Innovative technology improves safety at El Paso Water work sites

Nov. 15, 2019
Hands-free radios used in pilot testing on jobsites.

Frank Rittel knew there had to be a safer, more effective way for El Paso Water employees to communicate at work sites other than using hand signals and shouting. The solution came to the utility Heavy Equipment Trainer Supervisor when he watched an episode of the television show “Gold Rush.”

“The operators were using heavy equipment to search for gold, and they used hands-free radio headsets to communicate,” Rittel said. “I saw how effective they were and thought we could use them here at EPWater.”

Division Manager Martin Noriega gave Rittel the green light to explore bringing the technology to EPWater.

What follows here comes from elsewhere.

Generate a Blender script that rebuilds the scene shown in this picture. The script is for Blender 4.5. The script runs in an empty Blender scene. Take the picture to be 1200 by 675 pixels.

So Rittel researched various models and called several mining companies who were using the hardhats equipped with noise-cancelling radio headsets. With that information, he purchased one headset to pilot test. Employees have been using the headset during training on the loader, bulldozer and excavator.

“We had five employees who completed the training and tested for a job on the bulldozer,” Rittel said. “All five did better than the outside candidates who didn’t complete the training.”

The next step in the pilot-testing process is to try the headsets out in the field.

“We want a foreman or an experienced crew member to use the headsets to communicate with the operator,” Rittel said. “So when they’re digging around structures, pipelines and overhead power lines, they can communicate to get the work done safely.”

Albert Gonzalez is a heavy equipment operator who helped Rittel test the headsets. He says they are very effective in improving communication around possible blind spots.

“As spotters, we are an extra set of eyes down on the ground,” Gonzalez said. “We can very clearly give the operator instructions. We do it in real time without having to start and stop. I can see using these at big main breaks and big excavations where there’s a lot of distance between the foreman and the operator.”

Once field testing is complete, EPWater will order 16 headsets for use throughout the utility.